Set your alarm to go off like a vuvuzela on September 21 2019


Set your alarm to go off like a vuvuzela on September 21 2019

Get ready already for the showdown in Yokohama between the Boks and the All Blacks at the World Cup


As scene-setters for a showdown in Yokohama go, the recent Rugby Championship clashes between the Springboks and All Blacks have set a high bar and expectations are rising.
The two most successful World Cup sides are set to clash in Yokohama in the opening game of Pool B at Rugby Cup World Cup 2019. It won’t decide the destiny of the title but it is a clash organisers hoped would be significant. For the past two years that looked unlikely, but after recent events the contest is going to be the hot ticket of the pool stages.
The Boks and All Blacks have rekindled a rivalry, reignited genuine respect between the nations and made the marketing departments of their respective unions’ jobs a doddle after two epic clashes in the 2018 Rugby Championships.
Over two Rugby Championship clashes this year the Boks and the All Blacks each won away from home, by two points. Both sides scored 66 points over the two games and both won the game they should have lost.
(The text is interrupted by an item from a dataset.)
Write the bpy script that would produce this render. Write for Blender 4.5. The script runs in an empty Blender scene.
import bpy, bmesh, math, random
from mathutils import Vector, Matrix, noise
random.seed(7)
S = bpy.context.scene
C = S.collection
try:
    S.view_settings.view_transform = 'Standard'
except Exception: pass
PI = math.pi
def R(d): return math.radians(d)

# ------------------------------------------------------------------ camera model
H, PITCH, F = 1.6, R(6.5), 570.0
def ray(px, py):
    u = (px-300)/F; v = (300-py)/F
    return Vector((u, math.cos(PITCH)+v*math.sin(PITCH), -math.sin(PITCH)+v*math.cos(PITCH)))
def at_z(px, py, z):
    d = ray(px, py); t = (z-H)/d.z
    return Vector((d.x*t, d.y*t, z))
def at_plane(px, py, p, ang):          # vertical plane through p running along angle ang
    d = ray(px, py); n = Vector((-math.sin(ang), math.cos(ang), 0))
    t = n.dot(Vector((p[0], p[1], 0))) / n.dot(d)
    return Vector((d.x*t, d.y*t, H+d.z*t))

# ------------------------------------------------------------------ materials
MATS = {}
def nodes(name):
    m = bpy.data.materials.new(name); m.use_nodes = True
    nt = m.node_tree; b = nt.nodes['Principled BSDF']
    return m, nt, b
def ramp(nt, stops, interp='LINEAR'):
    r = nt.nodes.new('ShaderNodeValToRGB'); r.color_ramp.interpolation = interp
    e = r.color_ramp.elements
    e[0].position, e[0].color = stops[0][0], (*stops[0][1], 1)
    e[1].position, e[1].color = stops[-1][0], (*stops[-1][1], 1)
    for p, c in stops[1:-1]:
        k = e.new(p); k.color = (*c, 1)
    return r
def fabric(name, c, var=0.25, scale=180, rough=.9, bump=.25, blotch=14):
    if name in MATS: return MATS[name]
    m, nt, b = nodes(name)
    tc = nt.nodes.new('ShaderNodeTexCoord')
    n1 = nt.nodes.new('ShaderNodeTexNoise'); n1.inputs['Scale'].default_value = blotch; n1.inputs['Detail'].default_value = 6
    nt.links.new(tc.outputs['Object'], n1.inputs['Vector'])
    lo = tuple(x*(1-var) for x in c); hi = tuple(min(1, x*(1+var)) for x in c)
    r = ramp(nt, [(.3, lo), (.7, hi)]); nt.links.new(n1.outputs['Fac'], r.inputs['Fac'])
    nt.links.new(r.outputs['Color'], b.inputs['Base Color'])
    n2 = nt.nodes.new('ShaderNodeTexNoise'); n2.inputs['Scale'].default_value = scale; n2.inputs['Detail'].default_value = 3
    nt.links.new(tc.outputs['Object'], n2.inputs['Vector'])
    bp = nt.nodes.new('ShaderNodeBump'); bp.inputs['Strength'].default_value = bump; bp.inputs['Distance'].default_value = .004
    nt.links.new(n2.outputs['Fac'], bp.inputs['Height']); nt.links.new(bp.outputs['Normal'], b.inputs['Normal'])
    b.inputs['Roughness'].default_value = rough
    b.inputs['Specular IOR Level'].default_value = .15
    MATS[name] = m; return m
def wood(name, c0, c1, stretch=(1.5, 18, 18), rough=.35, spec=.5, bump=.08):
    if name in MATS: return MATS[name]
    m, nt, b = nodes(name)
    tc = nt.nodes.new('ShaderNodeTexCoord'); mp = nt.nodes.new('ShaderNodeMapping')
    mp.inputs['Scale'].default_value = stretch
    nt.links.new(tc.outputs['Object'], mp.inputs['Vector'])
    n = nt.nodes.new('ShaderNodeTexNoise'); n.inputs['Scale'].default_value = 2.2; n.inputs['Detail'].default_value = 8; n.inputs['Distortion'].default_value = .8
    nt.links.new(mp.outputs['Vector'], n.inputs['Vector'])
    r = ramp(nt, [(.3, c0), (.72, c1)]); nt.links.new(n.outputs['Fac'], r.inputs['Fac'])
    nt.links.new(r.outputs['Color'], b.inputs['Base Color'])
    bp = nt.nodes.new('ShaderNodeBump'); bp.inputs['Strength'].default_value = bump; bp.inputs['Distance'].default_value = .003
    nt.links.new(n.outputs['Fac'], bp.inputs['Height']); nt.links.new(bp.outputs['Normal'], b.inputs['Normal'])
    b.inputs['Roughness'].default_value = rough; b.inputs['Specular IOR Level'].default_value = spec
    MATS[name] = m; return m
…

Or lost the game they should have won.
The scores showed there was nothing in it, and for once it was an accurate reflection. Depending on the tint of your glasses the Boks should have won both, or the All Blacks should have won both. But they could have been draws too.
Outcomes turned on margins so thin they could’ve only been sliced by lasers. If there is some conclusion to be drawn, it’s that the Boks appear to have much room for improvement, while the All Blacks are fine-tuning a brilliant machine.
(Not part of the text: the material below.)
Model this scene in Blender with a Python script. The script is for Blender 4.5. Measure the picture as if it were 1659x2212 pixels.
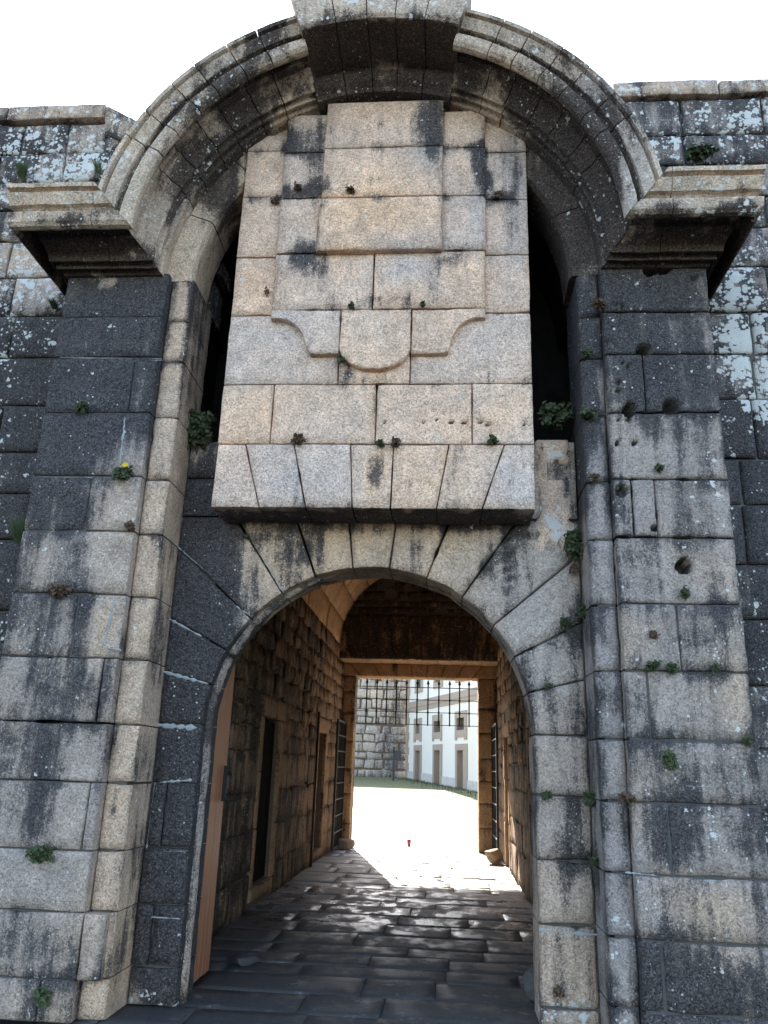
import bpy, math, random
import numpy as np
random.seed(7); RNG = np.random.RandomState(11)
SC = bpy.context.scene
for o in list(bpy.data.objects): bpy.data.objects.remove(o)

# ------------------------------------------------------------------ camera
D = 6.0; CH = 1.6; W0, H0 = 1659.0, 2212.0
_V = np.array([180., -5376.]); _P = np.array([129., 553.])
FPX = math.sqrt(-(_V @ _P))
_up = np.array([_V[0], _V[1], FPX]); _up /= np.linalg.norm(_up)
_fy = np.array([_P[0], _P[1], FPX]); _fy /= np.linalg.norm(_fy)
_rx = np.cross(_fy, _up)
if _rx[0] < 0: _rx = -_rx
RM = np.array([_rx, _fy, _up])            # camera (x right, y down, z forward) -> world
from mathutils import Matrix, Vector
cd = bpy.data.cameras.new("camera"); cam = bpy.data.objects.new("camera", cd)
SC.collection.objects.link(cam); SC.camera = cam
cx_, cy_, cz_ = RM @ np.array([1., 0, 0]), RM @ np.array([0, -1., 0]), RM @ np.array([0, 0, -1.])
cam.matrix_world = Matrix(((cx_[0], cy_[0], cz_[0], 0), (cx_[1], cy_[1], cz_[1], -D), (cx_[2], cy_[2], cz_[2], CH), (0, 0, 0, 1)))
cd.sensor_fit = 'VERTICAL'; cd.sensor_height = 36.0; cd.sensor_width = 27.0
cd.lens = FPX / H0 * 36.0; cd.clip_start = 0.05; cd.clip_end = 2000

# ------------------------------------------------------------------ light
SUN_EL = math.radians(31.0); SUN_AZ = math.atan2(-0.2207, 1.0)     # towards the sun: azimuth from +Y
world = bpy.data.worlds.new("World"); SC.world = world; world.use_nodes = True
wn = world.node_tree.nodes; wl = world.node_tree.links
sky = wn.new("ShaderNodeTexSky"); sky.sky_type = 'NISHITA'; sky.sun_disc = False
sky.sun_elevation = SUN_EL; sky.sun_rotation = SUN_AZ
sky.air_density = 0.8; sky.dust_density = 0.8; sky.ozone_density = 0.0; sky.altitude = 20
wn["Background"].inputs[1].default_value = 0.15
wl.new(sky.outputs[0], wn["Background"].inputs[0])
sl = bpy.data.lights.new("sun", 'SUN'); sl.energy = 4.8; sl.angle = math.radians(0.53); sl.color = (1.0, 0.93, 0.82)
so = bpy.data.objects.new("sun", sl); SC.collection.objects.link(so); so.location = (-6, 30, 25)
sd = Vector((math.sin(SUN_AZ) * math.cos(SUN_EL), math.cos(SUN_AZ) * math.cos(SUN_EL), math.sin(SUN_EL)))
so.rotation_euler = sd.to_track_quat('Z', 'Y').to_euler()
SC.view_settings.view_transform = 'Standard'; SC.view_settings.look = 'None'
SC.view_settings.exposure = 2.35; SC.view_settings.gamma = 1.0
SC.view_settings.use_curve_mapping = False
SC.render.engine = 'CYCLES'
SC.cycles.max_bounces = 7; SC.cycles.diffuse_bounces = 5; SC.cycles.glossy_bounces = 2; SC.cycles.transmission_bounces = 1; SC.cycles.caustics_reflective = False

# ------------------------------------------------------------------ helpers
def ray(px, py): return RM @ np.array([px - W0 / 2, py - H0 / 2, FPX])
def at(px, py, Y):
    """point of the plane y=Y seen at photo coordinate (1659 wide) -> (x, z)"""
    r = ray(px, py); t = (Y + D) / r[1]; return r[0] * t, CH + r[2] * t
def atX(px, py, X):
    r = ray(px, py); t = X / r[0]; return r[1] * t - D, CH + r[2] * t
def hsh(ix, iy, iz, s):
    h = (ix * 374761393 + iy * 668265263 + iz * 1274126177 + s * 974711) & 0xffffffff
    h = ((h ^ (h >> 13)) * 1274126177) & 0xffffffff
    h = h ^ (h >> 16)
    return (h & 0xffff) / 65535.0
def noise(p, scale, seed=0):
    q = np.asarray(p, float) * scale; i = np.floor(q).astype(np.int64); f = q - i; f = f * f * (3 - 2 * f)
    r = 0
    for dx in (0, 1):
        wx = f[:, 0] if dx else 1 - f[:, 0]
        for dy in (0, 1):
            wy = f[:, 1] if dy else 1 - f[:, 1]
            for dz in (0, 1):
                wz = f[:, 2] if dz else 1 - f[:, 2]
                r = r + wx * wy * wz * hsh(i[:, 0] + dx, i[:, 1] + dy, i[:, 2] + dz, seed)
    return r
def fbm(p, s, seed=0): return noise(p, s, seed) * .55 + noise(p, s * 2.1, seed + 1) * .3 + noise(p, s * 4.3, seed + 2) * .15

WL = {}   # world origin of every object that can be a parent
def origin(o): return WL.get(o.name, np.zeros(3))
def link(o, parent, org):
    SC.collection.objects.link(o); WL[o.name] = np.array(org, float)
    if parent is not None:
        o.parent = parent; o.location = Vector(np.array(org) - origin(parent))
    else: o.location = Vector(org)
    return o
def thing(name, label, cat, org, group=None):
    o = bpy.data.objects.new(name, None); o.empty_display_size = .2; link(o, None, org)
    o['label'] = label; o['category'] = cat
    if group: o['group'] = group
    return o
def tag(o, label=None, cat=None, group=None, kind=None):
    if label: o['label'] = label
    if cat: o['category'] = cat
    if group: o['group'] = group
    if kind: o['kind'] = kind
    return o
def mesh_obj(name, V, F, mat, parent=None, wear=None, smooth=None, org=None):
    V = np.asarray(V, float)
    if org is None:
        org = (V.min(0) + V.max(0)) / 2
        if parent is None: org = np.array([org[0], org[1], V[:, 2].min()])
    me = bpy.data.meshes.new(name); me.from_pydata((V - org).tolist(), [], F)
    if mat: me.materials.append(mat)
    if wear is not None:
        a = me.color_attributes.new("wear", 'FLOAT_COLOR', 'POINT')
        c = np.ones((len(V), 4), np.float32); c[:, :3] = wear; a.data.foreach_set("color", c.ravel())
    if smooth is not None:
        if smooth is True: me.shade_smooth()
        else:
            arr = np.zeros(len(me.polygons), bool); arr[:smooth] = True; me.polygons.foreach_set("use_smooth", arr)
    me.update()
    o = bpy.data.objects.new(name, me); return link(o, parent, org)

# stain tables: gaussian spots of weathering, a few of painted shade and light, given where they lie on the walls
class Stain:
    def __init__(s, base=(0.3, .5, .0), spots=(), Y=0., vary=.1, keep=0):
        s.base = base; s.vary = vary; s.S = []
        for px, py, rx, ry, a, *o in spots:
            c = at(px, py, Y); e = at(px + rx, py, Y); g = at(px, py + ry, Y)
            s.S.append((c[0], c[1], abs(e[0] - c[0]) + 1e-3, abs(g[1] - c[1]) + 1e-3, a * 1.3, o[0] if o else 0, o[1] if len(o) > 1 else 0))
    def __call__(s, P):
        n = len(P); st = np.full(n, s.base[0]); w = np.full(n, s.base[1]); l = np.full(n, s.base[2])
        jx = (fbm(P, 3.0, 5) - .5) * .22; jz = (fbm(P, 1.6, 9) - .5) * .3
        for x, z, rx, rz, a, b, c in s.S:
            g = np.exp(-(((P[:, 0] + jx - x) / rx) ** 2 + ((P[:, 2] + jz - z) / rz) ** 2))
            st += a * g; w += b * g; l += c * g * .8
        d = (RNG.rand(2) - .5) * 2 * s.vary; d[0] *= .08 / max(.08, s.vary) if s.vary > .18 else 1
        return np.stack([np.clip(st + d[0], 0, 1.2), np.clip(w + d[1], 0, 1.2), np.clip(l, 0, .72)], 1)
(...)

The Boks certainly don’t have the depth (yet) of the All Blacks, but they are capable of putting out a team with the physicality and tactical nous to match the world champions and unsettle them.
There will be one more clash between the sides before RWC 2019 during next year’s truncated Rugby Championship, but it will be a phony battle. It’s likely both coaches – Rassie Erasmus and Steve Hansen – will be trying to hide more than they are willing to show in that contest.
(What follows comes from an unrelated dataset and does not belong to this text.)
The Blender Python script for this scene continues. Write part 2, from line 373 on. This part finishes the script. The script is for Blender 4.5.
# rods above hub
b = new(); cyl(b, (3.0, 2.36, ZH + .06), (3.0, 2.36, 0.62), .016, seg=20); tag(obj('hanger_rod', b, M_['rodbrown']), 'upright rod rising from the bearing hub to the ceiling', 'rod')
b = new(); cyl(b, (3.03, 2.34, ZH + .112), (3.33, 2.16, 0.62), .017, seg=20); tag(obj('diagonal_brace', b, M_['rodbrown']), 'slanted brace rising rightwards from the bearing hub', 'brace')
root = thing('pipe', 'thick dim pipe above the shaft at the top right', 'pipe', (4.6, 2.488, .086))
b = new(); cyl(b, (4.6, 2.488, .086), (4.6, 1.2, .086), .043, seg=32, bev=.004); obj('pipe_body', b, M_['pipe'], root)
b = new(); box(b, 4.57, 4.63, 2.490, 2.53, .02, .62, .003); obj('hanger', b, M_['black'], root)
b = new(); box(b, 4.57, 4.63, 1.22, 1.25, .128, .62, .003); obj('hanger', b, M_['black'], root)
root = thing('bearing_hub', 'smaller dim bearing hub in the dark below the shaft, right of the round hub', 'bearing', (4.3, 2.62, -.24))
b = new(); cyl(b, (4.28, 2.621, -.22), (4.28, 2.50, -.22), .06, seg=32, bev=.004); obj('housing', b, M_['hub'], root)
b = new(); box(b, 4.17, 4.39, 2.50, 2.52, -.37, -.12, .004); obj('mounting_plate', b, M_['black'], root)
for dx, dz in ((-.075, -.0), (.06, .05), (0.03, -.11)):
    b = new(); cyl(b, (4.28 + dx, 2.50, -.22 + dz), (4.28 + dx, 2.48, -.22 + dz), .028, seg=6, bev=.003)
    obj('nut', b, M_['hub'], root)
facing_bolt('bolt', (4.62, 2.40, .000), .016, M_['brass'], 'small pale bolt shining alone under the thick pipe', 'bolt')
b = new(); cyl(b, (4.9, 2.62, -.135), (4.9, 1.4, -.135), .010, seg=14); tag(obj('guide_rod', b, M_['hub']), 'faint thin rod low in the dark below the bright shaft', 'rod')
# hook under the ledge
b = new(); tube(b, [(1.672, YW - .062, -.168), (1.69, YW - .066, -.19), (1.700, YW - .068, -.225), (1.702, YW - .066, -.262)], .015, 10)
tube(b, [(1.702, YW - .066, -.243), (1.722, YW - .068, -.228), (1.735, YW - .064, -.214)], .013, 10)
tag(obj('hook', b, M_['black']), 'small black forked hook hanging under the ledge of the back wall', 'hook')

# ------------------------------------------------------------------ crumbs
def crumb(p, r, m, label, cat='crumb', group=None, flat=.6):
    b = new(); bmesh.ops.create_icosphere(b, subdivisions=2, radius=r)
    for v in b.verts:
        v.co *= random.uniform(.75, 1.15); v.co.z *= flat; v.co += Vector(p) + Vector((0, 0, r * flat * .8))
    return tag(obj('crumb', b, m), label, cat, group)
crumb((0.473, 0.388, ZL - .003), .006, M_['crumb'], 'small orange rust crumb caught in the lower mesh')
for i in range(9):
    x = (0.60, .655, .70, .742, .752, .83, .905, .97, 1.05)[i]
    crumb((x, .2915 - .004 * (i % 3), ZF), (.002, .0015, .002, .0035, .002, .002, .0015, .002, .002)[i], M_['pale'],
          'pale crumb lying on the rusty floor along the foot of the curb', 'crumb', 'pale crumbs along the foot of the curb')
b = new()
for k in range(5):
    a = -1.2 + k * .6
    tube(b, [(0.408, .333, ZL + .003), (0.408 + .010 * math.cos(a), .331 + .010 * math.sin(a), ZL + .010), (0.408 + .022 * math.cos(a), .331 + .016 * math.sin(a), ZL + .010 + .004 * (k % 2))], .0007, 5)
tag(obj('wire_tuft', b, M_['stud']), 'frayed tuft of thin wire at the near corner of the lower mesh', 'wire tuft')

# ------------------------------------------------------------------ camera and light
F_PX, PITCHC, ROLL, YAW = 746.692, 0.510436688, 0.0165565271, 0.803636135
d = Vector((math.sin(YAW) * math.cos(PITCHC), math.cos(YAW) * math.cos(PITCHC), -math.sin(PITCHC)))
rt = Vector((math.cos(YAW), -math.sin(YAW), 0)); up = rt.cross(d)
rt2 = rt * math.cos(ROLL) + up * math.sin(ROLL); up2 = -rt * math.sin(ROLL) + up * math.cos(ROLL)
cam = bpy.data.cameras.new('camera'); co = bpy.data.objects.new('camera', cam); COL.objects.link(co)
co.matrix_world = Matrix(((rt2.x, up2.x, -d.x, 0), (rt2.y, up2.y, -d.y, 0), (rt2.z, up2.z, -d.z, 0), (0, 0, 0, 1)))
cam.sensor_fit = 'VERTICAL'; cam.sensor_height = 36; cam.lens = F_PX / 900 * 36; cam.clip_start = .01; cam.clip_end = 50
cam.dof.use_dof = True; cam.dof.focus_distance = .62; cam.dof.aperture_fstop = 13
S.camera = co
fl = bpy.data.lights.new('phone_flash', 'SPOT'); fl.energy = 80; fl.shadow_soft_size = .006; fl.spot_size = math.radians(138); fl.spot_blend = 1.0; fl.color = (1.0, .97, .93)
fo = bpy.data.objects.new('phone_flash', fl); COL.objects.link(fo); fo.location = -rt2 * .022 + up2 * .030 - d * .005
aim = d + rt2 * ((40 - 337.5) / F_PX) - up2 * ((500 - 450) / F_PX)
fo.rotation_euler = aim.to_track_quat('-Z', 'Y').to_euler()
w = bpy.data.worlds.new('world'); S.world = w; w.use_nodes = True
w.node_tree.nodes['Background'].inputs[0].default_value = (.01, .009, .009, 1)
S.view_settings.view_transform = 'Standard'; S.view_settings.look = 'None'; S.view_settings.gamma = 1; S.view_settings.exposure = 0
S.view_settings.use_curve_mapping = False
Real hostilities will resume for the 99th meeting between the sides during the Rugby World Cup opener on September 21 2019. It suddenly looms as a day of excitement for the Boks rather than dread and pessimism. And perhaps it is now the opposite for the All Blacks, who know that the Boks are not going to be easily subdued for the foreseeable future.
But even then the loser of that match should still progress out of the pool with Italy, Namibia and a lowly repechage winner to complete the quintet. Even though Italy recently beat the Boks, the change in fortunes for SA under Erasmus indicates that even a loss to NZ in their World Cup opener shouldn’t derail a comfortable path to the knockout stages.
That opening game, though, has much riding on it. From gaining confidence and momentum to perhaps establishing a slightly easier route in the knockout stages. The loser is likely to meet Ireland in the quarterfinals.
After the Irish beat the Boks 38-3 last year there was genuine optimism that meeting the Boks at any stage at the World Cup shouldn’t be a daunting prospect for the Irish. Now it seems Joe Schmidt’s men face a real possibility of playing the All Blacks earlier than hoped.
This is all wild conjecture, but of all the major global sporting events rugby is the easiest to predict the top teams. The Boks have failed only once to reach the World Cup semifinals and the All Blacks have never missed out on the last four.
Recent form indicates that they’re both major contenders for the semis a year out from the tournament. But first all roads lead to Yokohama where the first marker will be laid down.